Exercise brief
Below is a listing to transcribe in full and exactly; keep the pictures out.

____

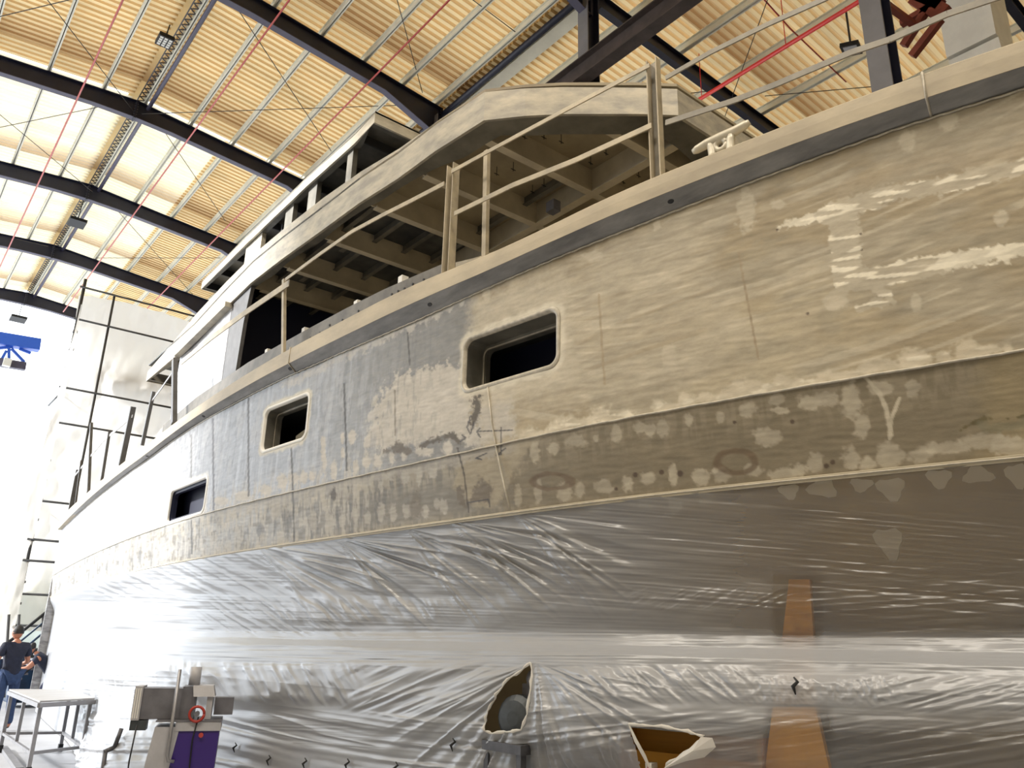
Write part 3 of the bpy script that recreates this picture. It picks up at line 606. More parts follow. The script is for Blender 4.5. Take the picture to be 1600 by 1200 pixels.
# ------------------------------------------------------------------ superstructure
ZO = 3.6 * K; ZF = 3.87 * K
fpx = [(228, 596), (262, 567), (300, 535), (345, 488), (392, 442), (440, 405), (500, 362), (560, 318), (620, 280), (680, 236), (756, 188), (820, 181), (880, 178), (1000, 178), (1060, 180)]
fp = [onz(*p, ZO)[:2] for p in fpx]
endx = fp[-1]
outl = [tuple(p) for p in fp]
mirr = [(mir(x), y) for x, y in outl[::-1] if mir(x) > endx[0] + .2]
OUT = outl + mirr
def ftop(y): return float(np.interp(y, [4.2, 5, 5.8, 6.7, 7.8, 9.7, 12.5, 13.9, 15.15], [4.78, 4.81, 4.84, 4.89, 4.95, 4.94, 5.0, 4.81, 4.69]))
def loopstrip(pts, z0, z1, t=.03):
    m = MB(); n = len(pts); cx, cy = np.mean([p[0] for p in pts]), np.mean([p[1] for p in pts]); ins = []
    for i, p in enumerate(pts):
        a = np.array(pts[(i - 1) % n]); b = np.array(pts[(i + 1) % n]); d = b - a; d /= np.linalg.norm(d); nr = np.array([-d[1], d[0]])
        if nr @ (np.array([cx, cy]) - np.array(p)) < 0: nr = -nr
        ins.append((p[0] + nr[0] * t, p[1] + nr[1] * t))
    zf = z1 if callable(z1) else (lambda y: z1)
    rings = [[(*p, z0), (*p, zf(p[1])), (*q_, zf(p[1])), (*q_, z0)] for p, q_ in zip(pts, ins)]
    rings.append(rings[0]); m.sweep(rings, cap=False); return m, ins
OH = loopstrip(OUT, ZO, ftop)[0].build('overhang_fascia', M['fascia'], YACHT, label='filler-streaked band round the deckhouse overhang')
# soffit ring with scalloped inner edge
_, ins = loopstrip(OUT, 0, 1, .32 * K)
ins = [(a[0] + (b[0] - a[0]) * w_, a[1] + (b[1] - a[1]) * w_) for a, b in zip(OUT, ins) for w_ in [float(np.interp(a[1], [4.6, 6.5], [1, .35]))]]
m = MB(); vs = [];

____

Exercise response
Write part 3 of the bpy script that recreates this picture. It picks up at line 606. More parts follow. The script is for Blender 4.5. Take the picture to be 1600 by 1200 pixels.
# ------------------------------------------------------------------ superstructure
ZO = 3.6 * K; ZF = 3.87 * K
fpx = [(228, 596), (262, 567), (300, 535), (345, 488), (392, 442), (440, 405), (500, 362), (560, 318), (620, 280), (680, 236), (756, 188), (820, 181), (880, 178), (1000, 178), (1060, 180)]
fp = [onz(*p, ZO)[:2] for p in fpx]
endx = fp[-1]
outl = [tuple(p) for p in fp]
mirr = [(mir(x), y) for x, y in outl[::-1] if mir(x) > endx[0] + .2]
OUT = outl + mirr
def ftop(y): return float(np.interp(y, [4.2, 5, 5.8, 6.7, 7.8, 9.7, 12.5, 13.9, 15.15], [4.78, 4.81, 4.84, 4.89, 4.95, 4.94, 5.0, 4.81, 4.69]))
def loopstrip(pts, z0, z1, t=.03):
    m = MB(); n = len(pts); cx, cy = np.mean([p[0] for p in pts]), np.mean([p[1] for p in pts]); ins = []
    for i, p in enumerate(pts):
        a = np.array(pts[(i - 1) % n]); b = np.array(pts[(i + 1) % n]); d = b - a; d /= np.linalg.norm(d); nr = np.array([-d[1], d[0]])
        if nr @ (np.array([cx, cy]) - np.array(p)) < 0: nr = -nr
        ins.append((p[0] + nr[0] * t, p[1] + nr[1] * t))
    zf = z1 if callable(z1) else (lambda y: z1)
    rings = [[(*p, z0), (*p, zf(p[1])), (*q_, zf(p[1])), (*q_, z0)] for p, q_ in zip(pts, ins)]
    rings.append(rings[0]); m.sweep(rings, cap=False); return m, ins
OH = loopstrip(OUT, ZO, ftop)[0].build('overhang_fascia', M['fascia'], YACHT, label='filler-streaked band round the deckhouse overhang')
# soffit ring with scalloped inner edge
_, ins = loopstrip(OUT, 0, 1, .32 * K)
ins = [(a[0] + (b[0] - a[0]) * w_, a[1] + (b[1] - a[1]) * w_) for a, b in zip(OUT, ins) for w_ in [float(np.interp(a[1], [4.6, 6.5], [1, .35]))]]
m = MB(); vs = [];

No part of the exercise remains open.